The OKC Bombing, the Millennialist Right, and Terrorist Realities and Phantoms in the work of Michael Barkun

Paul Harvey

On a more serious note than the below, and in remembrance of a hugely significant day for my home state, today of course is the anniversary of the Oklahoma City bombing in 1995, an event that didn't entirely surprise me (albeit the scale and destructive force were shocking) given the level of conspiratorial and hate-mongering rhetoric amongst the various far right groups that was prevalent in the state prior to that time (although the perpetrator was from New York, and his accomplice from Kansas, so not to overly provincialize the causation). Incidentally, if you ever find yourself in downtown OKC, the Oklahoma City National Memorial and Museum is a terrific memorial site, largely free of the treacly sentimentalism that I feared would dominate. Instead, the memorial is simple, stark, and reflective, as good a remembrance as one could hope for.

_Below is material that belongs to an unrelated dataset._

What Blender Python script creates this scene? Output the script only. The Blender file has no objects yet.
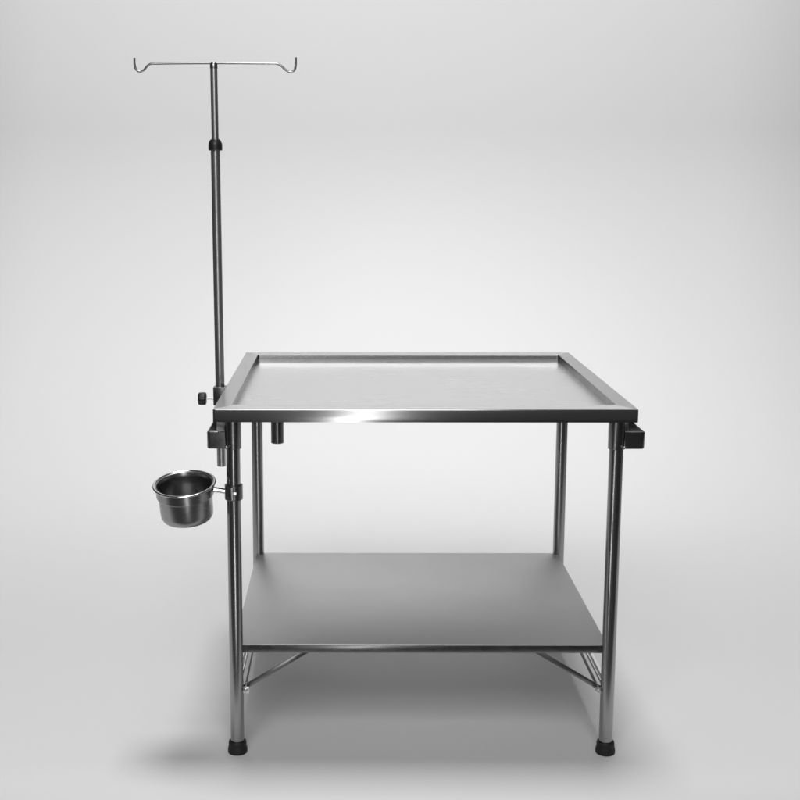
import bpy, bmesh, math, random
from mathutils import Vector, Matrix
random.seed(4)
scn = bpy.context.scene
COL = scn.collection
R = math.radians

# ------------------------------------------------------------------ camera
CAM = Vector((-0.176, -3.3532, 1.4504))
cd = bpy.data.cameras.new('camera')
cam = bpy.data.objects.new('camera', cd)
COL.objects.link(cam)
cam.location = CAM
cam.rotation_euler = (R(90) - 0.16668, 0, 0.00438)
cd.sensor_width = 36.0
cd.lens = 1246.7 / 800 * 36.0
cd.shift_x = 54.8 / 800
cd.shift_y = -15.4 / 800
cd.clip_start = 0.05
cd.clip_end = 200
scn.camera = cam

# ------------------------------------------------------------------ world, lamps, exposure
w = bpy.data.worlds.new('World')
scn.world = w
w.use_nodes = True
w.node_tree.nodes['Background'].inputs['Color'].default_value = (1, 1, 1, 1)
w.node_tree.nodes['Background'].inputs['Strength'].default_value = 0.06
scn.view_settings.view_transform = 'Standard'
scn.view_settings.look = 'None'
scn.view_settings.exposure = 0
scn.view_settings.gamma = 1
scn.view_settings.use_curve_mapping = False


def aim(o, target):
    d = Vector(target) - o.location
    o.rotation_euler = d.to_track_quat('-Z', 'Y').to_euler()


def area(name, loc, target, sx, sy, watts):
    l = bpy.data.lights.new(name, 'AREA')
    l.shape = 'RECTANGLE'
    l.size, l.size_y, l.energy = sx, sy, watts
    o = bpy.data.objects.new(name, l)
    COL.objects.link(o)
    o.location = loc
    aim(o, target)
    return o


def spot(name, loc, target, deg, watts, radius, blend=1.0):
    l = bpy.data.lights.new(name, 'SPOT')
    l.spot_size, l.spot_blend, l.energy, l.shadow_soft_size = R(deg), blend, watts, radius
    o = bpy.data.objects.new(name, l)
    COL.objects.link(o)
    o.location = loc
    aim(o, target)
    return o


area('overhead_softbox', (0.0, 0.10, 11.0), (0.0, 0.0, 0.0), 2.5, 2.5, 585)
area('front_softbox', (-0.5, -4.3, 4.2), (0.0, 0.8, 0.4), 2.8, 2.4, 116)
wash = area('backdrop_wash', (0.0, 1.0, 5.2), (0.0, 3.4, 2.0), 6.0, 0.5, 38)
wash.data.spread = R(88)          # honeycomb grid on the softbox
spot('backdrop_lamp', (0.2, 1.0, 3.0), (0.22, 2.55, 0.24), 60, 41, 0.25)
area('low_strip_softbox', (-0.31, -1.85, 0.40), (-0.31, -0.9, 1.6), 0.13, 1.7, 4)
area('tall_strip_softbox', (-0.32, -4.1, 1.75), (-0.32, 0, 1.45), 0.30, 2.2, 10)

# ------------------------------------------------------------------ materials
def mat(name, base, rough=0.5, metal=0.0, aniso=0.0, tangent=None, var=0.0, rvar=0.0, scale=(6, 6, 6), bump=0.0, smudge=0.0, lean=0.0):
    m = bpy.data.materials.new(name)
    m.use_nodes = True
    nt = m.node_tree
    b = nt.nodes['Principled BSDF']
    b.inputs['Base Color'].default_value = (*base, 1)
    b.inputs['Roughness'].default_value = rough
    b.inputs['Metallic'].default_value = metal
    b.inputs['Anisotropic'].default_value = aniso
    if tangent:
        c = nt.nodes.new('ShaderNodeCombineXYZ')
        for i in range(3):
            c.inputs[i].default_value = tangent[i]
        nt.links.new(c.outputs[0], b.inputs['Tangent'])
    if var or rvar or bump:
        tc = nt.nodes.new('ShaderNodeTexCoord')
        mp = nt.nodes.new('ShaderNodeMapping')
        mp.inputs['Scale'].default_value = scale
        nz = nt.nodes.new('ShaderNodeTexNoise')
        nz.inputs['Scale'].default_value = 1.0
        nz.inputs['Detail'].default_value = 6
        nz.inputs['Roughness'].default_value = 0.6
        nt.links.new(tc.outputs['Object'], mp.inputs['Vector'])
        nt.links.new(mp.outputs[0], nz.inputs['Vector'])
        if rvar:
            mr = nt.nodes.new('ShaderNodeMapRange')
            mr.inputs['From Min'].default_value = 0.25
            mr.inputs['From Max'].default_value = 0.75
            mr.inputs['To Min'].default_value = max(0.02, rough - rvar)
            mr.inputs['To Max'].default_value = rough + rvar
            nt.links.new(nz.outputs['Fac'], mr.inputs['Value'])
            out = mr.outputs[0]
            if smudge:          # broad wipe marks
                n2 = nt.nodes.new('ShaderNodeTexNoise')
                n2.inputs['Scale'].default_value = 5.0
                n2.inputs['Detail'].default_value = 4
                n2.inputs['Distortion'].default_value = 0.8
                nt.links.new(tc.outputs['Object'], n2.inputs['Vector'])
                m2 = nt.nodes.new('ShaderNodeMapRange')
                m2.inputs['From Min'].default_value = 0.35
                m2.inputs['From Max'].default_value = 0.68
                m2.inputs['To Min'].default_value = -smudge
                m2.inputs['To Max'].default_value = smudge
                nt.links.new(n2.outputs['Fac'], m2.inputs['Value'])
                ad = nt.nodes.new('ShaderNodeMath')
                nt.links.new(out, ad.inputs[0])
                nt.links.new(m2.outputs[0], ad.inputs[1])
                out = ad.outputs[0]
            if lean:            # light-to-dark reflection gradient put into the roughness along X
                sx = nt.nodes.new('ShaderNodeSeparateXYZ')
                nt.links.new(tc.outputs['Object'], sx.inputs[0])
                ma = nt.nodes.new('ShaderNodeMath')
                ma.operation = 'MULTIPLY_ADD'
                ma.inputs[1].default_value = lean
                nt.links.new(sx.outputs['X'], ma.inputs[0])
                nt.links.new(out, ma.inputs[2])
                out = ma.outputs[0]
            nt.links.new(out, b.inputs['Roughness'])
        if var:
            mx = nt.nodes.new('ShaderNodeMix')
            mx.data_type = 'RGBA'
            mx.inputs['A'].default_value = (*[c * (1 - var) for c in base], 1)
            mx.inputs['B'].default_value = (*[min(1, c * (1 + var)) for c in base], 1)
            nt.links.new(nz.outputs['Fac'], mx.inputs['Factor'])
            nt.links.new(mx.outputs['Result'], b.inputs['Base Color'])
        if bump:
            bp = nt.nodes.new('ShaderNodeBump')
            bp.inputs['Strength'].default_value = bump
            bp.inputs['Distance'].default_value = 0.001
            nt.links.new(nz.outputs['Fac'], bp.inputs['Height'])
            nt.links.new(bp.outputs[0], b.inputs['Normal'])
    return m


g = lambda v: (v, v, v)
M = {}
M['paper'] = mat('backdrop paper', g(0.74), 0.9, var=0.012, scale=(1.2, 1.2, 1.2))
M['floor'] = mat('dark studio floor', g(0.03), 0.8, var=0.2, scale=(3, 3, 3))
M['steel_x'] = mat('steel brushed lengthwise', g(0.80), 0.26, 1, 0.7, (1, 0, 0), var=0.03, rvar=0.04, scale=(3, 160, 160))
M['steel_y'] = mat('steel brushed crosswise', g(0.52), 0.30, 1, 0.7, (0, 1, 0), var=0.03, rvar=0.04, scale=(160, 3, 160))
M['pan'] = mat('pan steel', g(0.84), 0.30, 1, 0.6, (1, 0, 0), var=0.02, rvar=0.04, smudge=0.015, scale=(4, 90, 90))
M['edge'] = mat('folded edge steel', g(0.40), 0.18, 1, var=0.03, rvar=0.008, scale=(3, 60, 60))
M['shelf'] = mat('shelf steel', g(0.75), 0.56, 1, var=0.02, rvar=0.03, smudge=0.012, lean=0.16, scale=(3, 120, 120))
M['tube'] = mat('tube steel', g(0.34), 0.25, 1, var=0.04, rvar=0.015, scale=(25, 25, 4))
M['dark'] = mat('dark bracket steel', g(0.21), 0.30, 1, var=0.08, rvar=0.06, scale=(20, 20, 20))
M['pole'] = mat('pole steel', g(0.60), 0.33, 1, var=0.04, rvar=0.015, scale=(25, 25, 4))
M['bright'] = mat('polished steel', g(0.75), 0.14, 1, var=0.03, rvar=0.03, scale=(30, 30, 30))
M['zinc'] = mat('zinc plated fastener', g(0.70), 0.32, 1, var=0.1, rvar=0.08, scale=(60, 60, 60))
M['bowl'] = mat('bowl steel', g(0.35), 0.28, 1, var=0.03, rvar=0.012, scale=(8, 8, 90))
M['rubber'] = mat('black rubber', g(0.005), 0.6, var=0.3, rvar=0.08, scale=(40, 40, 40))
M['plastic'] = mat('black plastic', g(0.014), 0.4, var=0.2, scale=(40, 40, 40))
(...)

Reflecting on the Oklahoma City tragedy, and its antecedent in the David Koresh and the Branch Davidian debacle at Waco two years previously, the religious studies scholar Michael Barkun produced one of the most thoughtful examinations of the subject, one that foreshadowed a good deal of the culture of fear that emerged after 9/11, in his essay "Reflections After Waco: Millennialists and the State," originally published in the June 2, 1993 Christian Century, and later reprinted in The Columbia Documentary History of Religion in America Since 1945, edited by Phil Goff and myself.

In his essay, Barkun traces the tragic story of the misunderstanding between Koresh and the ATF, and how the inability of the ATF and other agents to understand Koresh's millennialism had the ironic and terrible effect of feeding further into that very millennialism, leading up to the conflagration at the compound and the deaths of the agents attempting to storm it. He wrote of how "the single most damaging mistake on the part of federal officials was their failture to take the Branch Davidians' religious beliefs seriously." Instead, the natural impulse was simply to result to the tag label of "cult": "The very act of classification itself seems to make further investigation unnecessary," made worse by the reliance on a network of so-called "cult experts": "Like many other law-enforcement agencies, the FBI hass relied heavily on this questionable and highly partisan expertise--with tragic consequences. It was tempting to do so since the hostility of those in the 'anti-cult' movement mirrored the authorities' own anger and frustration." The end result, according to Barkun, was that "the government's actions almost certainly increased the resolve of those in the compound, subdued the doubters and raised Koresh's stature by in effect validating his predictions."

Barkun furthered his investigation of millennialist groups on the right with his 1996 book Religion and the Racist Right: The Origins of the Christian Identity Movement, a study of the long history of the Anglo-Israelite movement which somehow wound its way down, in a somewhat bowdlerized but nonetheless potent form, to the latter-day militia movements and other groups who influenced Timothy McVeigh and others of his ilk. Barkun then went on to produce a far-ranging survey of A Culture of Conspiracy: Apocalyptic Visions in Contemporary America.

Today's UNC Press blog features an interview with Barkun about his new book (the first I had heard of this text) Chasing Phantoms: Reality, Imagination, and Homeland Security Since 9/11. A brief excerpt:

Q: How did you get interested in government homeland security policy?

A: If we think of homeland security in the broadest sense, it goes back to the mid-1990s, the years of the armed standoff at the Branch Davidian compound outside Waco, the growth of the militia movement, and the Oklahoma City bombing. The FBI had failed to grasp the importance of religion in the Waco standoff and was now trying to figure out how to factor religion into their decision-making process, an enterprise in which I was involved. In that period, of course, the emphasis was on domestic sources of violence, not foreign terrorism, a focus that didn’t change until 9/11.


Comments

Kelly J. Baker said…
This is not surprising, but I adore Barkun's work and use it quite frequently in my own. His willingness to study those we might not want to makes his work a necessity to understanding the far and not-so-far right. Nice post, Paul!